5)      He wouldn’t be so self-conscious about race

In his quest to make conservatives comfortable, Obama hasn’t brought forth any assertive policy, executive order or bold “bully pulpit” announcement that directly impacts the black community.    The courage with which the Obama White House has stood up for the gay community, women’s rights groups and Latinos has yet to be matched for African Americans, who have been far more loyal than any of those groups.  Even the two Supreme Court picks the president had in his possession went to a Latino woman and a white woman from Harvard with a racially-exclusive hiring record (Elena Kagan didn’t hire or promote one single black, latino or native American tenure track professor during her entire six year term as dean at Harvard Law School).  Dorothy Height, before she died, told President Obama that it is sad that after existing for two centuries, the Supreme Court has yet to have an African American woman….at the same time, they’ve had dozens of Harvard graduates like Obama.

There appears to be an odd self-consciousness that Obama has when it comes to avoiding the crime of being considered to be “too black.”  Therefore, we have a black president who hasn’t said the words “African American” in any major public forum in the last three years of his presidency.  A white guy would not have to tip toe around the issue of race because he would never be accused of being too black.  That makes Father Pfleger the perfect double agent.

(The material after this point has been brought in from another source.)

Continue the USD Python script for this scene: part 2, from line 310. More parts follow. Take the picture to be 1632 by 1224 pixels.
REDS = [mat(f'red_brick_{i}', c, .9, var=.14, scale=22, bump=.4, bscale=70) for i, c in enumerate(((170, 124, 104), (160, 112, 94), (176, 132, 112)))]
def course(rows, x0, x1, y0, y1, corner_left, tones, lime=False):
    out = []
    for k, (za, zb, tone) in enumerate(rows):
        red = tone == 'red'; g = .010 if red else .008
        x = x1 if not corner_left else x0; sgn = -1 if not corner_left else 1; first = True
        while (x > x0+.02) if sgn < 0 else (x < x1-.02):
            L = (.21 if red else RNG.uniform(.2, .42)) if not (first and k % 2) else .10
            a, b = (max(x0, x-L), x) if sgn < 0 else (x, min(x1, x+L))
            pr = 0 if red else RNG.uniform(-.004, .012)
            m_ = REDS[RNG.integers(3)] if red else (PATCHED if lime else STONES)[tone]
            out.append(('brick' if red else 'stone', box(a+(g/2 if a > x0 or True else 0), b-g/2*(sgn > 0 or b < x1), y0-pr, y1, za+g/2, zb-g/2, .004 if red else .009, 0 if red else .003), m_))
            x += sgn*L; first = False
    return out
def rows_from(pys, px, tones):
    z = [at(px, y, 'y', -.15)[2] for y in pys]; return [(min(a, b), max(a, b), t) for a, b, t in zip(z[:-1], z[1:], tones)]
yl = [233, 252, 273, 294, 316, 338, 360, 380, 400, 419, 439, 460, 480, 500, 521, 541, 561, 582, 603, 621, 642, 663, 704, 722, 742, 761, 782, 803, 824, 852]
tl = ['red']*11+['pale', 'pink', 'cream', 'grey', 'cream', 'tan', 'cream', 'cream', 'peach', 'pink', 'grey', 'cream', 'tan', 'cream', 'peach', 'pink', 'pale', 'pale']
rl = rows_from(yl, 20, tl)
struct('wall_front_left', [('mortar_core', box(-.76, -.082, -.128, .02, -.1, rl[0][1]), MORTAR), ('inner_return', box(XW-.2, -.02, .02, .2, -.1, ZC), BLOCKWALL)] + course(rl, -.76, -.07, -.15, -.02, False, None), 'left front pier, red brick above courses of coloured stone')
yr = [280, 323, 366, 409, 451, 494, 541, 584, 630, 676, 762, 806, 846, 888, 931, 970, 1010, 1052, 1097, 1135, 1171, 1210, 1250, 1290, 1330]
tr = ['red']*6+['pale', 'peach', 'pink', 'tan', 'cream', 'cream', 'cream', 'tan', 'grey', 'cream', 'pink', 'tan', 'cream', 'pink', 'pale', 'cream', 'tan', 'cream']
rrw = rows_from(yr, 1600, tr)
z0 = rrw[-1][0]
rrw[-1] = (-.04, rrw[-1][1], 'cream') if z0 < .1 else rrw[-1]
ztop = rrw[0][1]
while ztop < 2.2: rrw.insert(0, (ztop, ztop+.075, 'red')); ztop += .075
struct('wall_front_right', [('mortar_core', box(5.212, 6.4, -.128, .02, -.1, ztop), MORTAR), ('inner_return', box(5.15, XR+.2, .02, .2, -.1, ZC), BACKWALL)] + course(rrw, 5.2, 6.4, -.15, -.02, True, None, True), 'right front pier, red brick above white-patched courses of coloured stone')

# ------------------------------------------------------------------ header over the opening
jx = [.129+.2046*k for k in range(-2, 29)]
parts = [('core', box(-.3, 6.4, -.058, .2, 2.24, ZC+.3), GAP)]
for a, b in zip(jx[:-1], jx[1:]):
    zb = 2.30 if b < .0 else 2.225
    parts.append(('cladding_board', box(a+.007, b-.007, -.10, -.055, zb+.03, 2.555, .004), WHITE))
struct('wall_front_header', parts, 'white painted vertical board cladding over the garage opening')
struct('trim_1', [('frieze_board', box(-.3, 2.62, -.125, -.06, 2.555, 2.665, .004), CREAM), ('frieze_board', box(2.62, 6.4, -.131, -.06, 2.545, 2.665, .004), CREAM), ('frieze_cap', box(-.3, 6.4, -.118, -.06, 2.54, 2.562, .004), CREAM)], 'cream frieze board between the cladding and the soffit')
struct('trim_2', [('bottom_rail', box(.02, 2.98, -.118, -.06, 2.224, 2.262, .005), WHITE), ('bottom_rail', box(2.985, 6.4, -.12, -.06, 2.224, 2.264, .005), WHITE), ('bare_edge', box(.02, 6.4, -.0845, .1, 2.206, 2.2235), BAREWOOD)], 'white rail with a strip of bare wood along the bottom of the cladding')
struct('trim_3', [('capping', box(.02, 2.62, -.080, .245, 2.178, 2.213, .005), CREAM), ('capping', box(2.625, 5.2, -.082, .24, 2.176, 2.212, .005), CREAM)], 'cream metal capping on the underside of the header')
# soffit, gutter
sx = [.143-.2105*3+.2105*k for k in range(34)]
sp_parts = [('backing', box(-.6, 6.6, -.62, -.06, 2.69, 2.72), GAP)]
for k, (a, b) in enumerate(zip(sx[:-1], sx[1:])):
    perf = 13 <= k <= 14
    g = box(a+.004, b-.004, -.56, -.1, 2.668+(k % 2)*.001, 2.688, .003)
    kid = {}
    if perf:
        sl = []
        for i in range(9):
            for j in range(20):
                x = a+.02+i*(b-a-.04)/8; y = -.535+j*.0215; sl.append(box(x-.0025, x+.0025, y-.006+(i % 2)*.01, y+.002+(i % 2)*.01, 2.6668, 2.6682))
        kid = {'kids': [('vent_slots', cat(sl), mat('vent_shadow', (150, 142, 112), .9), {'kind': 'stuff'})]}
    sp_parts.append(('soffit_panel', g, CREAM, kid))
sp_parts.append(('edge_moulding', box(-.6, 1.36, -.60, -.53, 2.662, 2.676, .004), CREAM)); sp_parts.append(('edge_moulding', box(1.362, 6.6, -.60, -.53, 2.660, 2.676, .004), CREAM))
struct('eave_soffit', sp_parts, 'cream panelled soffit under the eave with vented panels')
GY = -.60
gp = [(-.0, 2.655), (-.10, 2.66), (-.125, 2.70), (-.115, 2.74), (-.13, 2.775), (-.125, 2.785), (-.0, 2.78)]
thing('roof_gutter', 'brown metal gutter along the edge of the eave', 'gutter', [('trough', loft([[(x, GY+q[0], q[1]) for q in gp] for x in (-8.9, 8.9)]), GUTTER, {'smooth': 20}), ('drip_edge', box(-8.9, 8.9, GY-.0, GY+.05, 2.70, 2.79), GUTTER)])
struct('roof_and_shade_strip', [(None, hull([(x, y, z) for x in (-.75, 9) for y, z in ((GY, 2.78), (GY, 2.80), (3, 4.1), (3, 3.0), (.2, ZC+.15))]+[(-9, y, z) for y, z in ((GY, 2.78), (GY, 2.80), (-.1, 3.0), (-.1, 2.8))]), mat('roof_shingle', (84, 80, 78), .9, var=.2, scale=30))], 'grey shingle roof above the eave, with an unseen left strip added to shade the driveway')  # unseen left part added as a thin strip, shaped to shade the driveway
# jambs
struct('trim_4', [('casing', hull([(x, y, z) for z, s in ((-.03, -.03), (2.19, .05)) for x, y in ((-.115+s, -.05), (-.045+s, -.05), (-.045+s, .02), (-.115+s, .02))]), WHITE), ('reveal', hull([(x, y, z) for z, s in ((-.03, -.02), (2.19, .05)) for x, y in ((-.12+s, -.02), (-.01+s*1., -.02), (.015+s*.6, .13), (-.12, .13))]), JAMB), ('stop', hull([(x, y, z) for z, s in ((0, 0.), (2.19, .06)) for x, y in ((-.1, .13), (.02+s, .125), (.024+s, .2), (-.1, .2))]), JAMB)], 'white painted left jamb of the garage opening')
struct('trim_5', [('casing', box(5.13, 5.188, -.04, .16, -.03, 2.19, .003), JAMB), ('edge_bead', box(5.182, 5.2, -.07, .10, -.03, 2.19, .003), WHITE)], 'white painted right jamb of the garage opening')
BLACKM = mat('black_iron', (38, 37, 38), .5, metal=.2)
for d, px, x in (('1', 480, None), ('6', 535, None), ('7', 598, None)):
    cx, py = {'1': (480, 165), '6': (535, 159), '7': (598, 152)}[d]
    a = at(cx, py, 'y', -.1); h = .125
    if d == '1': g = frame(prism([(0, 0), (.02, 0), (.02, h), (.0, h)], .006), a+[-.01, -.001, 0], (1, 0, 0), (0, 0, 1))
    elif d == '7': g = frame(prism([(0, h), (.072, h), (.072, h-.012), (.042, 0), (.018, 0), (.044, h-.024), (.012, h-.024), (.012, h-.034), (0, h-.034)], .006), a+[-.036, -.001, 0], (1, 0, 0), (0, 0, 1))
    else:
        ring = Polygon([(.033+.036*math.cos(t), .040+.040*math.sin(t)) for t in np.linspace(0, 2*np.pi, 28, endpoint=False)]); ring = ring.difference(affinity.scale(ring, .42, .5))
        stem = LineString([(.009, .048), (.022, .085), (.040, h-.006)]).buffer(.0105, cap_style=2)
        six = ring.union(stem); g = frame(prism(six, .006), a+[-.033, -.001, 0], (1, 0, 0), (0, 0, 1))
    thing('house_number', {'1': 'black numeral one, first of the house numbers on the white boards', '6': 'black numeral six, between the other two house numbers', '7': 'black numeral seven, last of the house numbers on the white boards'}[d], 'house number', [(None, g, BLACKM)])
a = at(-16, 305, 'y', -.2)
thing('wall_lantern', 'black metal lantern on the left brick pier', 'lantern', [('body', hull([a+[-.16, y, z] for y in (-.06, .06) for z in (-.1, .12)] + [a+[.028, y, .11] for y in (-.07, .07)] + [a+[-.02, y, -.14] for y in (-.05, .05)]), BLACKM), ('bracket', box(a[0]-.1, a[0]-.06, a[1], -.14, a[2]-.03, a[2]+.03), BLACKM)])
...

Once again, I know that Pastor Michael Pfleger would never be President of the United States.  The point is that as we work to become a truly post-racial society, we have to realize that what you do matters far more than what you believe on the inside.  Barack Obama can (as Senior Adviser Valerie Jarrett said recently) have “genuine love” for the black community all he wants, but if he doesn’t do anything to prove it, then his words don’t mean a thing.  In fact, promises that are not precursors to action are effectively bold faced lies.

Most of us know what we should do and what we’d like to do, but few of us have the courage to actually do it.  That’s what makes Father Michael Pfleger so special.